» Exercise directions
From the listing below, pull out the lines that hold "scene".

» Dataset section
----------------
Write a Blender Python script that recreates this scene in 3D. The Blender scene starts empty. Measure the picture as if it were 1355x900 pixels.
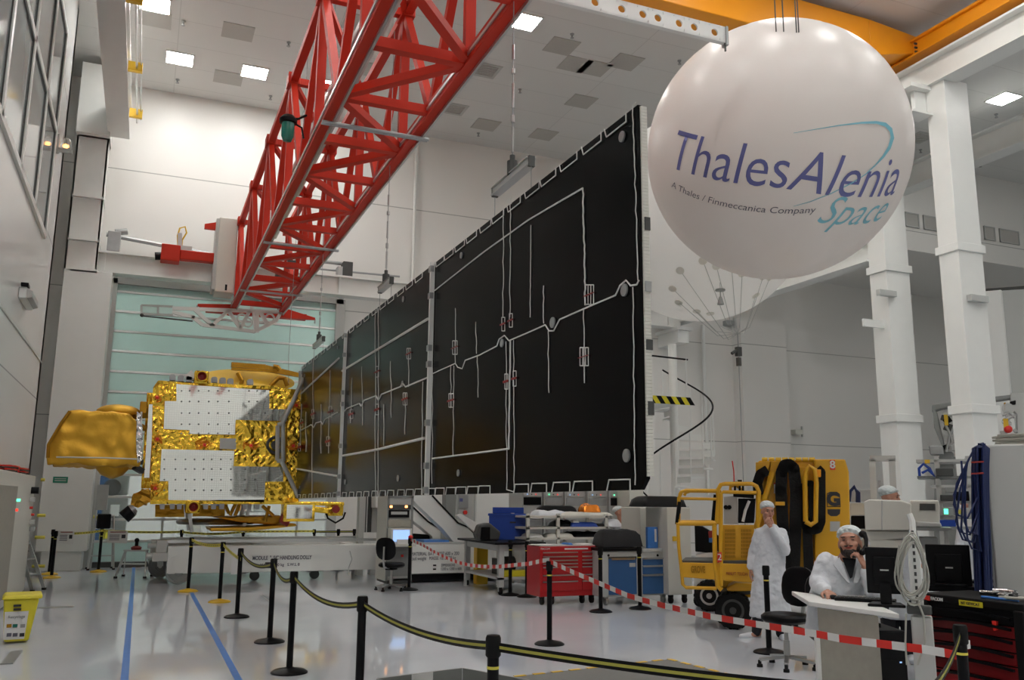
import bpy, bmesh, math, random
from mathutils import Vector, Matrix, Euler
random.seed(7)
PI = math.pi
D = bpy.data
COL = bpy.context.scene.collection
# ---------------------------------------------------------------- camera geometry
HC = 1.7; FP = 1160.0; RO = math.radians(.5)
TH = math.atan(212.3/FP); YA = math.atan(490.7/math.hypot(FP, 212.3))
Fv = Vector((math.sin(YA)*math.cos(TH), math.cos(YA)*math.cos(TH), math.sin(TH)))
R0 = Vector((math.cos(YA), -math.sin(YA), 0)); U0 = R0.cross(Fv)
Rv = math.cos(RO)*R0 + math.sin(RO)*U0
Uv = -math.sin(RO)*R0 + math.cos(RO)*U0
CAM = Vector((0, 0, HC)); HD = Vector((math.sin(YA), math.cos(YA), 0))
def ray(u, v): return Fv + (u-677.5)/FP*Rv + (450-v)/FP*Uv
def at(u, v, ax, val):
    d = ray(u, v); return CAM + d*((val-CAM[ax])/d[ax])
def fl(u, v): return at(u, v, 2, 0)
class Fr:                                   # a vertical working plane facing the viewer at distance D
    def __init__(s, u0, d, rz=None):
        q = ray(u0, 660); p = CAM + q*(d/q.dot(HD)); s.loc = Vector((p.x, p.y, 0))
        s.rz = -math.atan2(q.x, q.y) if rz is None else rz
        s.h = Vector((-math.sin(s.rz), math.cos(s.rz), 0)); s.r = Vector((math.cos(s.rz), math.sin(s.rz), 0)); s.d = s.loc.dot(s.h)
    def __call__(s, u, v, dy=0.0):
        q = ray(u, v); p = CAM + q*((s.d+dy)/q.dot(s.h)) - s.loc
        return Vector((p.dot(s.r), dy, p.z))
def base(u1, v1, u2, v2):                   # floor points -> origin, rotation, width
    a, b = fl(u1, v1), fl(u2, v2); w = b-a
    return a, math.atan2(w.y, w.x), w.length
# ---------------------------------------------------------------- materials
def mat(name, col, rough=.5, metal=0., emit=0., bump=0., bscale=20., var=0., spec=.5, trans=0., alpha=1., coat=0., stretch=None, detail=3.):
    m = D.materials.new(name); m.use_nodes = True; nt = m.node_tree; b = nt.nodes['Principled BSDF']
    c = (col[0], col[1], col[2], 1)
    b.inputs['Base Color'].default_value = c; b.inputs['Roughness'].default_value = rough
    b.inputs['Metallic'].default_value = metal; b.inputs['Specular IOR Level'].default_value = spec
    if coat: b.inputs['Coat Weight'].default_value = coat; b.inputs['Coat Roughness'].default_value = .08
    if emit: b.inputs['Emission Color'].default_value = c; b.inputs['Emission Strength'].default_value = emit
    if trans: b.inputs['Transmission Weight'].default_value = trans
    if alpha < 1: b.inputs['Alpha'].default_value = alpha
    if bump or var:
        tc = nt.nodes.new('ShaderNodeTexCoord'); mp = nt.nodes.new('ShaderNodeMapping'); n = nt.nodes.new('ShaderNodeTexNoise')
        if stretch: mp.inputs['Scale'].default_value = stretch
        n.inputs['Scale'].default_value = bscale; n.inputs['Detail'].default_value = detail
        nt.links.new(tc.outputs['Object'], mp.inputs[0]); nt.links.new(mp.outputs[0], n.inputs['Vector'])
        if bump:
            bp = nt.nodes.new('ShaderNodeBump'); bp.inputs['Strength'].default_value = min(1, bump); bp.inputs['Distance'].default_value = .02*max(1, bump)
            nt.links.new(n.outputs['Fac'], bp.inputs['Height']); nt.links.new(bp.outputs[0], b.inputs['Normal'])
        if var:
            mx = nt.nodes.new('ShaderNodeMix'); mx.data_type = 'RGBA'
            mx.inputs[6].default_value = tuple(x*(1-var) for x in col)+(1,); mx.inputs[7].default_value = tuple(min(1, x*(1+var)) for x in col)+(1,)
            nt.links.new(n.outputs['Fac'], mx.inputs[0]); nt.links.new(mx.outputs[2], b.inputs['Base Color'])
    return m
def brick_mat(name, col, mort, w, h, ms, rough, metal=0., swap=True, off=.0, shift=(0, 0, 0), bump=0.):
    m = mat(name, col, rough, metal); nt = m.node_tree; b = nt.nodes['Principled BSDF']
    tc = nt.nodes.new('ShaderNodeTexCoord'); mp = nt.nodes.new('ShaderNodeMapping'); br = nt.nodes.new('ShaderNodeTexBrick')
    mp.inputs['Location'].default_value = shift
    if swap == 'yz':
        cx = nt.nodes.new('ShaderNodeSeparateXYZ'); cc = nt.nodes.new('ShaderNodeCombineXYZ')
        nt.links.new(tc.outputs['Object'], cx.inputs[0]); nt.links.new(cx.outputs[1], cc.inputs[0]); nt.links.new(cx.outputs[2], cc.inputs[1]); nt.links.new(cc.outputs[0], mp.inputs[0])
    elif swap:
        cx = nt.nodes.new('ShaderNodeSeparateXYZ'); cc = nt.nodes.new('ShaderNodeCombineXYZ')
        nt.links.new(tc.outputs['Object'], cx.inputs[0]); nt.links.new(cx.outputs[0], cc.inputs[0]); nt.links.new(cx.outputs[2], cc.inputs[1]); nt.links.new(cc.outputs[0], mp.inputs[0])
    else: nt.links.new(tc.outputs['Object'], mp.inputs[0])
    nt.links.new(mp.outputs[0], br.inputs['Vector'])
    c2 = tuple(x*.97 for x in col)
    br.inputs['Color1'].default_value = col+(1,); br.inputs['Color2'].default_value = c2+(1,); br.inputs['Mortar'].default_value = mort+(1,)
    br.inputs['Scale'].default_value = 1; br.inputs['Brick Width'].default_value = w; br.inputs['Row Height'].default_value = h; br.inputs['Mortar Size'].default_value = ms
    br.offset = off; br.inputs['Bias'].default_value = 0
    nt.links.new(br.outputs['Color'], b.inputs['Base Color'])
    if bump:
        n = nt.nodes.new('ShaderNodeTexNoise'); n.inputs['Scale'].default_value = 2.2; bp = nt.nodes.new('ShaderNodeBump'); bp.inputs['Strength'].default_value = bump; bp.inputs['Distance'].default_value = .03
        mv = nt.nodes.new('ShaderNodeMath'); mv.operation = 'MULTIPLY_ADD'; mv.inputs[1].default_value = -.12
        nt.links.new(mp.outputs[0], n.inputs['Vector']); nt.links.new(br.outputs['Fac'], mv.inputs[0]); nt.links.new(n.outputs['Fac'], mv.inputs[2])
        nt.links.new(mv.outputs[0], bp.inputs['Height']); nt.links.new(bp.outputs[0], b.inputs['Normal'])
    return m
M = {}
M['wall'] = brick_mat('wall_panel_paint', (.81, .80, .765), (.42, .42, .4), 60.0, 3.3, .014, .38, shift=(17, -.4, 0))
M['wall_side'] = brick_mat('side_wall_paint', (.77, .78, .765), (.4, .4, .4), 60.0, 3.3, .014, .18, swap='yz', shift=(33, -.4, 0))
M['ceiling'] = brick_mat('ceiling_panel_paint', (.72, .72, .70), (.60, .60, .58), 3.5, 1.2, .012, .55, swap=False)
M['white'] = mat('white_paint', (.82, .83, .80), .35, var=.03, bscale=3)
M['cream'] = mat('cream_paint', (.70, .69, .62), .4, var=.03, bscale=3)
M['beige'] = mat('beige_laminate', (.36, .345, .29), .5, var=.12, bscale=14)
M['lgrey'] = mat('light_grey_paint', (.50, .51, .49), .4, var=.03, bscale=4)
M['grey'] = mat('grey_paint', (.25, .26, .25), .42, var=.05, bscale=5)
M['dgrey'] = mat('dark_grey_plastic', (.06, .063, .06), .5, var=.1, bscale=8)
M['black'] = mat('black_plastic', (.006, .006, .007), .38, var=.2, bscale=15, spec=.14)
M['matte'] = mat('matte_black', (.005, .005, .005), .6, spec=.2)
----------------
» Finished task
Write a Blender Python script that recreates this scene in 3D. The Blender scene starts empty. Measure the picture as if it were 1355x900 pixels.
COL = bpy.context.scene.collection